Thaw Line: Lindsey Kennedy & Josh Skinner

Upper Atrium

Thaw Line: Lindsey Kennedy and Josh Skinner

June 5, 2025 – August 30, 2025

The photography exhibition Thaw Line centers the natural world—both in its intimate details and expansive landscapes—and humanity’s shifting relationship with it. In Josh Skinner’s black-and-white images, the human presence is always felt, even when physically absent: an empty deer stand, an abandoned construction site, ghostly trailers nestled in the woods. These are quiet traces of how we’ve imprinted ourselves onto the land. And yet, while we may play upon the earth and one day be buried beneath it, the images ask whether we are ever truly of it.

Lindsey Kennedy’s photographs, rendered in a subtly muted yet richly textured palette, capture the elemental power of nature—blazing fire, crystalline waterfalls frozen mid-cascade, the relentless spread of invasive plant life. Her work quietly reflects on the delicate balance between destruction and beauty. It’s unclear whether we’ll be overtaken by nature’s grandeur, absorbed into its quiet splendor, or remain the catalyst of its unraveling.

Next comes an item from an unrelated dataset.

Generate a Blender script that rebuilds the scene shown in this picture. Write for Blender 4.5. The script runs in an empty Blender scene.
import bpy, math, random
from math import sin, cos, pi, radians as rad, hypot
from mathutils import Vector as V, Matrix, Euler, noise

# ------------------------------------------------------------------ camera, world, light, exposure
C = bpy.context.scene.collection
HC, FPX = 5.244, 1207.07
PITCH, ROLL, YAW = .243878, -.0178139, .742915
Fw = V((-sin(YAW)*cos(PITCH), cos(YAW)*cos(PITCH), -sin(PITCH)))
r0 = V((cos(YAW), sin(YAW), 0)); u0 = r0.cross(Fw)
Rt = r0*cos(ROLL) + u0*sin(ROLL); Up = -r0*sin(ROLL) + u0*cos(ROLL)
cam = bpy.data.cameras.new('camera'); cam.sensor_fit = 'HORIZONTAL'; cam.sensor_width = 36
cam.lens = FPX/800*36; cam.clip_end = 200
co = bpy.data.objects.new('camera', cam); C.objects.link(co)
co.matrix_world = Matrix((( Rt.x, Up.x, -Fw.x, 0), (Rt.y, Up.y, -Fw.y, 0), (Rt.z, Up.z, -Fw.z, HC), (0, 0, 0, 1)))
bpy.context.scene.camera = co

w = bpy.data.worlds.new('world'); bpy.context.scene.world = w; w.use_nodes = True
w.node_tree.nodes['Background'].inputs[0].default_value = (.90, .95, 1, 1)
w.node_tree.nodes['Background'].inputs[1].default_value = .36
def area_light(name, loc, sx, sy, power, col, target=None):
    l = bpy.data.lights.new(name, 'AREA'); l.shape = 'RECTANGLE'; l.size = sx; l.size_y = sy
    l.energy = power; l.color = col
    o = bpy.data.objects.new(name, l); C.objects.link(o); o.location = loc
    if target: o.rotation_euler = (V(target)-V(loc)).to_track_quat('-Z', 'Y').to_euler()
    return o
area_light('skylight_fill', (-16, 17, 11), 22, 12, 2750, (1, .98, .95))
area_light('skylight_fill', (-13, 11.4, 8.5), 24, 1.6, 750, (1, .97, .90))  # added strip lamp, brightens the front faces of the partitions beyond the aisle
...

Josh Skinner is an artist and photographer born in Duluth and raised in Northern Minnesota. He moved to the South over 20 years ago to explore the Southern culture that was largely unfamiliar to him. Much of Josh’s life has been shaped by the forests of Minnesota, a life of play and work, movies, art, and the quiet streets of small-town life. Largely self-taught, Josh honed his photographic craft by observing and learning from the work of others, including his father and wife. He loves a late bloomer and a slow mover. Josh currently lives in Athens, Georgia with his wife Kristen Bach, daughter Maypop Wren, and their Great big pup Pearl.

Lindsey Kennedy is a photographer whose practice considers the human-nature relationship in the Anthropocene and the psychological experience of climate doom. She holds a bachelor’s degree in political science from the University of Wisconsin and earned her MFA in studio art at the University of Georgia in 2024. Her photographs have appeared in The Los Angeles Times, The Wall Street Journal and Rolling Stone. She is the recipient of the 2020 Innovate Grant, the 2022 Willson Center Graduate Research Award, and was a finalist in the 2024 Film Photo Award.